== Set problem ==
Would you transcribe the listing that follows, character for character, and omit its images?

== Input data ==
■ ■ ■ ■
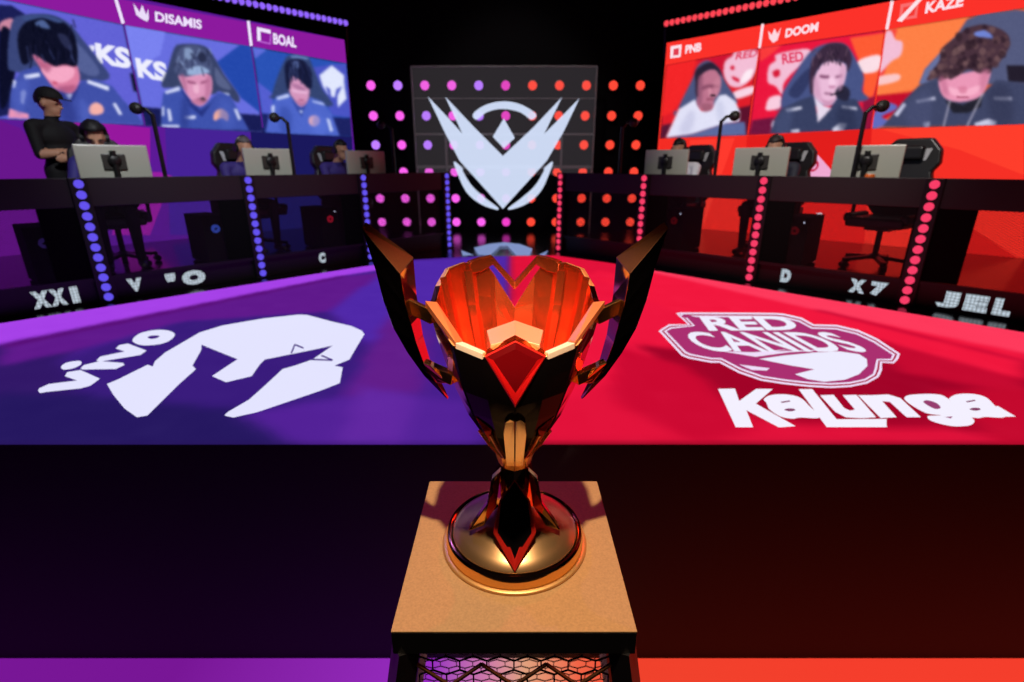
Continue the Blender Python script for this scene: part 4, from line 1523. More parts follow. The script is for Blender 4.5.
# ------------------------------------------------------------------ people
def blob_mesh(parts, voxel=0.014):
    """fuse tapered limbs and rounded masses into one continuous skin"""
    bm = bmesh.new()
    for p in parts:
        if p[0] == 'b':
            ball(bm, p[1], p[2], 16, 10, p[3] if len(p) > 3 else None)
        else:
            pts, rs = p[1], p[2]
            for k in range(len(pts)):
                ball(bm, pts[k], rs[k], 12, 8)
                if k:
                    tube(bm, pts[k - 1], pts[k], rs[k - 1], rs[k], 12)
    me = bpy.data.meshes.new('b')
    bm.to_mesh(me)
    bm.free()
    o = bpy.data.objects.new('b', me)
    COL.objects.link(o)
    r = o.modifiers.new('r', 'REMESH')
    r.mode = 'VOXEL'
    r.voxel_size = voxel
    sm = o.modifiers.new('s', 'SMOOTH')
    sm.iterations = 4
    sm.factor = 0.5
    bpy.context.view_layer.update()
    dg = bpy.context.evaluated_depsgraph_get()
    out_ = bpy.data.meshes.new_from_object(o.evaluated_get(dg))
    bpy.data.objects.remove(o)
    bpy.data.meshes.remove(me)
    for p in out_.polygons:
        p.use_smooth = True
    return out_


def hand(parts, wrist, d, up, side):
    """palm, four bent fingers and a thumb"""
    wrist, d, up = Vector(wrist), Vector(d).normalized(), Vector(up).normalized()
    lat = d.cross(up).normalized() * side
    parts.append(('c', [wrist, wrist + d * 0.05, wrist + d * 0.085], [0.027, 0.034, 0.032]))
    for k, ln in enumerate((0.068, 0.078, 0.074, 0.058)):
        b_ = wrist + d * 0.09 + lat * (0.030 - 0.020 * k)
        m_ = b_ + d * ln * 0.55 - up * 0.006
        e_ = m_ + d * ln * 0.40 - up * 0.026
        parts.append(('c', [b_, m_, e_], [0.0095, 0.009, 0.0075]))
    tb = wrist + d * 0.035 + lat * 0.03
    tm = tb + d * 0.03 + lat * 0.024
    parts.append(('c', [tb, tm, tm + d * 0.032 + lat * 0.004], [0.013, 0.011, 0.009]))


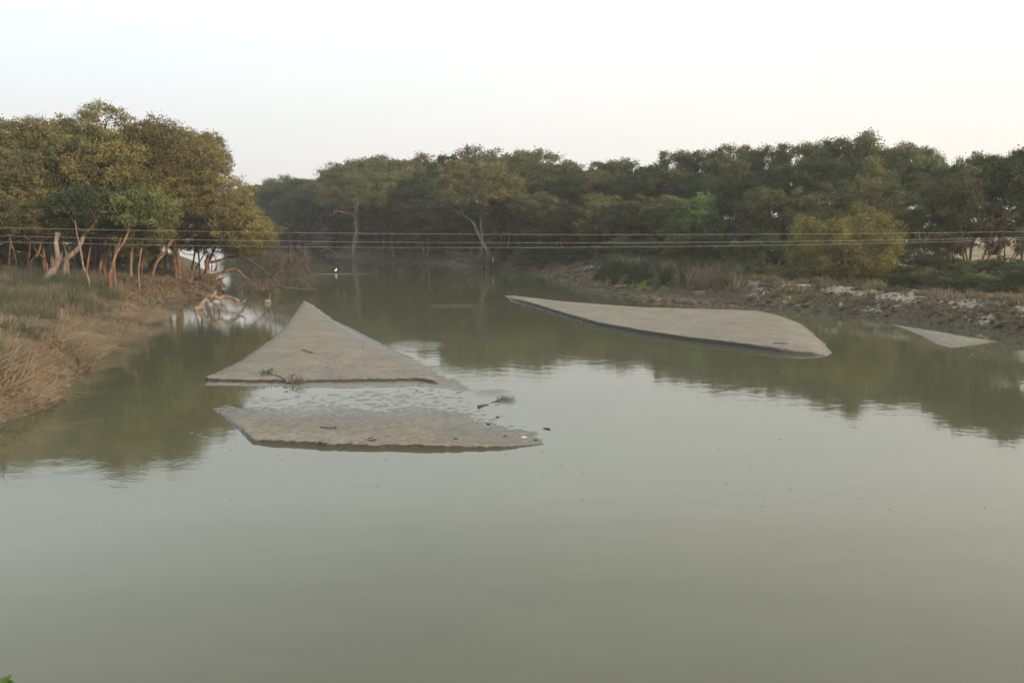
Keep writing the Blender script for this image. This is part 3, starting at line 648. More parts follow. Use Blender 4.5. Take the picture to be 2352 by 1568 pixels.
shrubs = [
 ('s', 1235, 560, 108, 110, 'dark shrub hanging over the far bank above the silt patch'),
 ('s', 1330, 566, 103, 110, 'dark shrub on the crest left of the sunlit gap'),
 ('s', 1430, 548, 92, 130, 'dark rounded shrub below the sunlit gap'),
 ('s', 1500, 552, 87, 120, 'dark shrub right above the bright green grass clump'),
 ('m', 1570, 540, 84, 120, 'leafy shrub under the bright sapling behind the dry grass'),
 ('s', 1640, 530, 82, 130, 'tall dark shrub behind the dry grass clumps'),
 ('m', 1700, 552, 79, 110, 'mid green shrub above the bare white clay point'),
 ('s', 1765, 545, 78, 110, 'dark shrub touching the left side of the large golden bush'),
 ('s', 2100, 575, 72, 110, 'dark shrub touching the right side of the large golden bush'),
 ('s', 2165, 588, 69, 120, 'dark low shrub in front of the pale field'),
 ('m', 2235, 596, 66, 110, 'greenish shrub at the foot of the feathery twiggy tree'),
 ('s', 2310, 592, 66, 130, 'dark low shrub nearest the right edge of the bank'),
 ('s', 2390, 600, 62, 140, 'dark shrub cut by the right edge of the photo'),
 ('s', 1130, 560, 119, 80, 'dark shrub at the foot of the leaning pale trunk')]
rs_ = np.random.default_rng(17)
for i, (px, D) in enumerate([(1740, 70), (1775, 68), (2085, 61), (2115, 60.5), (2140, 59), (2170, 59), (2200, 57.5), (2228, 57.5), (2255, 56), (2285, 56), (2312, 54.5), (2345, 54.5), (2380, 53), (2160, 63), (2220, 61.5), (2280, 60), (2340, 59), (2100, 65)]):
    shrubs.append(('wmsmw'[i % 5], px, 520 + FPX * (6 - 1.5 - rs_.uniform(.6, 1.9)) / D, D, rs_.uniform(60, 105), 'low dark scrub on the right bank crest beside the golden bush and twiggy tree'))
for t in shrubs: stand(*t[:5], t[5], 'shrub', 'shrub', GB)

GU = 'shaded understory inside the wood'
for i in range(34):
    px = 545 + i * 36 + (i % 3) * 7; D = float(np.interp(px, [545, 640, 760, 900, 1060, 1190, 1340, 1480, 1640, 1780], [206, 196, 174, 163, 150, 136, 122, 114, 108, 102])) + (i % 4) * 2.5
    stand('s', px, 530, D, 84, 'dark shrub filling the shade between trunks deep in the wood', 'shrub', 'shrub', GU)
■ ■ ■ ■
== Written answer ==
Continue the Blender Python script for this scene: part 4, from line 1523. More parts follow. The script is for Blender 4.5.
# ------------------------------------------------------------------ people
def blob_mesh(parts, voxel=0.014):
    """fuse tapered limbs and rounded masses into one continuous skin"""
    bm = bmesh.new()
    for p in parts:
        if p[0] == 'b':
            ball(bm, p[1], p[2], 16, 10, p[3] if len(p) > 3 else None)
        else:
            pts, rs = p[1], p[2]
            for k in range(len(pts)):
                ball(bm, pts[k], rs[k], 12, 8)
                if k:
                    tube(bm, pts[k - 1], pts[k], rs[k - 1], rs[k], 12)
    me = bpy.data.meshes.new('b')
    bm.to_mesh(me)
    bm.free()
    o = bpy.data.objects.new('b', me)
    COL.objects.link(o)
    r = o.modifiers.new('r', 'REMESH')
    r.mode = 'VOXEL'
    r.voxel_size = voxel
    sm = o.modifiers.new('s', 'SMOOTH')
    sm.iterations = 4
    sm.factor = 0.5
    bpy.context.view_layer.update()
    dg = bpy.context.evaluated_depsgraph_get()
    out_ = bpy.data.meshes.new_from_object(o.evaluated_get(dg))
    bpy.data.objects.remove(o)
    bpy.data.meshes.remove(me)
    for p in out_.polygons:
        p.use_smooth = True
    return out_


def hand(parts, wrist, d, up, side):
    """palm, four bent fingers and a thumb"""
    wrist, d, up = Vector(wrist), Vector(d).normalized(), Vector(up).normalized()
    lat = d.cross(up).normalized() * side
    parts.append(('c', [wrist, wrist + d * 0.05, wrist + d * 0.085], [0.027, 0.034, 0.032]))
    for k, ln in enumerate((0.068, 0.078, 0.074, 0.058)):
        b_ = wrist + d * 0.09 + lat * (0.030 - 0.020 * k)
        m_ = b_ + d * ln * 0.55 - up * 0.006
        e_ = m_ + d * ln * 0.40 - up * 0.026
        parts.append(('c', [b_, m_, e_], [0.0095, 0.009, 0.0075]))
    tb = wrist + d * 0.035 + lat * 0.03
    tm = tb + d * 0.03 + lat * 0.024
    parts.append(('c', [tb, tm, tm + d * 0.032 + lat * 0.004], [0.013, 0.011, 0.009]))


Keep writing the Blender script for this image. This is part 3, starting at line 648. More parts follow. Use Blender 4.5. Take the picture to be 2352 by 1568 pixels.
shrubs = [
 ('s', 1235, 560, 108, 110, 'dark shrub hanging over the far bank above the silt patch'),
 ('s', 1330, 566, 103, 110, 'dark shrub on the crest left of the sunlit gap'),
 ('s', 1430, 548, 92, 130, 'dark rounded shrub below the sunlit gap'),
 ('s', 1500, 552, 87, 120, 'dark shrub right above the bright green grass clump'),
 ('m', 1570, 540, 84, 120, 'leafy shrub under the bright sapling behind the dry grass'),
 ('s', 1640, 530, 82, 130, 'tall dark shrub behind the dry grass clumps'),
 ('m', 1700, 552, 79, 110, 'mid green shrub above the bare white clay point'),
 ('s', 1765, 545, 78, 110, 'dark shrub touching the left side of the large golden bush'),
 ('s', 2100, 575, 72, 110, 'dark shrub touching the right side of the large golden bush'),
 ('s', 2165, 588, 69, 120, 'dark low shrub in front of the pale field'),
 ('m', 2235, 596, 66, 110, 'greenish shrub at the foot of the feathery twiggy tree'),
 ('s', 2310, 592, 66, 130, 'dark low shrub nearest the right edge of the bank'),
 ('s', 2390, 600, 62, 140, 'dark shrub cut by the right edge of the photo'),
 ('s', 1130, 560, 119, 80, 'dark shrub at the foot of the leaning pale trunk')]
rs_ = np.random.default_rng(17)
for i, (px, D) in enumerate([(1740, 70), (1775, 68), (2085, 61), (2115, 60.5), (2140, 59), (2170, 59), (2200, 57.5), (2228, 57.5), (2255, 56), (2285, 56), (2312, 54.5), (2345, 54.5), (2380, 53), (2160, 63), (2220, 61.5), (2280, 60), (2340, 59), (2100, 65)]):
    shrubs.append(('wmsmw'[i % 5], px, 520 + FPX * (6 - 1.5 - rs_.uniform(.6, 1.9)) / D, D, rs_.uniform(60, 105), 'low dark scrub on the right bank crest beside the golden bush and twiggy tree'))
for t in shrubs: stand(*t[:5], t[5], 'shrub', 'shrub', GB)

GU = 'shaded understory inside the wood'
for i in range(34):
    px = 545 + i * 36 + (i % 3) * 7; D = float(np.interp(px, [545, 640, 760, 900, 1060, 1190, 1340, 1480, 1640, 1780], [206, 196, 174, 163, 150, 136, 122, 114, 108, 102])) + (i % 4) * 2.5
    stand('s', px, 530, D, 84, 'dark shrub filling the shade between trunks deep in the wood', 'shrub', 'shrub', GU)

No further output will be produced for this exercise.